Question

Fun challenge.

Knowing only that between any two real numbers is a rational number. Show that between any two real numbers is an irrational number.

Answer 1

\(\large a+\frac{\sqrt{2}(b-a)}{2}\) is between \( a\) and \( b\) and is irrational

Answer 2

Consider any two real numbers \(r_1\) and \(r_2\)

we know that there exists a rational number \(a\) in \((\pi+r_1, \pi + r_2)\).
Then \(a-\pi \in (r_1,r_2)\).

Answer 3

this needs pi is irrational, which is not so trivial. But sqrt(2) is...

Answer 4

Ahh right, any irrational number will do !

Answer 5

Also needs rational + irrational is irrational

Answer 6

That is how I answered it today at our tudor table, but I really liked the question and thought it was very cute

Answer 7

outside of the famous proofs, I think that is one of my favs (for the little guys).

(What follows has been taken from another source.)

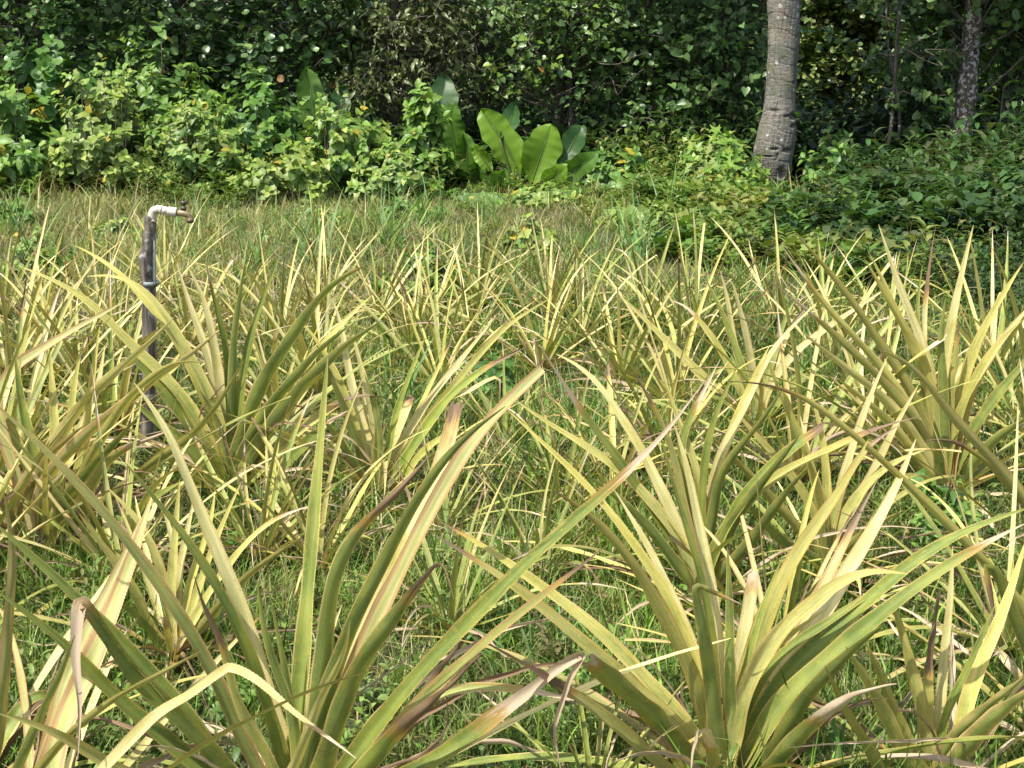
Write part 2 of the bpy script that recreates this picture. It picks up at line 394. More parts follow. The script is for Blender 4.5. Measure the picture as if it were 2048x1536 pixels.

I also like that identities are unique proof. \(e_1=e_1e_2=e_2\) very cute as well.

Answer 8

identity for a group?

Answer 9

yeah or monoid or ....

Answer 10

You technically won, but I was not gonna medal a 99er

Answer 11

:)

Answer 12

Would love to see other ideas also.

Answer 13

rsadvika's proof is neat ;)

Answer 14

Here's a lengthier proof:

Let \(r_1\) and \(r_2\) be any two different real numbers, let \(q\) be a rational number between \(r_1\) and \(r_2\), and let \(k\) be an irrational number. Since both the sum and the product of a rational number and an irrational number is an irrational number, it follows that \(\left\{q+k/n\right\}_{n=1}^\infty\) is a sequence of irrational numbers converging to \(q\). This proves that there are infinitely-many irrational numbers between \(r_1\) and \(r_2\).

Answer 15

I should say countably infinite...

Answer 16

way to much analysis :) wth does converge mean

Answer 17

It just means that\[\lim_{n\to\infty}q+\frac kn=q.\]

Answer 18

@perl's proof breaks down for \(a=0\) and \(b=\sqrt2\).

Answer 19

I was joking about the sequence thing. I was more pointing out the tools needed for that proof.

Answer 20

and rsadhvika gives us density also, because we just do it countably infinitely many times:)

Answer 21

but I like it. Keep em coming !!!

Answer 22

You could also say that if there are no irrational numbers in \(\left[r_1,r_2\right]\), then it is countably infinite, which is a contradiction.

Answer 23

but you need cantor for the contradiction. love me some cantor

Answer 24

I know, I know, xD.

Answer 25

you are way to quick though :)

Answer 26

Cantor might be to much for most of the people here, but I bet the enumeration of the rationals would not be. The zig zag thingy

Answer 27

If you choose the arbitrary real numbers \(a=(2+\sqrt{2})c\) and \(b=\sqrt{2}d\) then perl's condition:
\[a + \frac{\sqrt{2}(b-a)}{2} =c+d \]
So in general there are infinitely many holes in that solution. It looks like you might accidentally end up with a limit if you're not careful with this kind of reasoning though if you suggest wiggling in the bounds to some other number, what's to guarantee that next set of numbers to also not be a miss and accidentally fall into an infinite regress?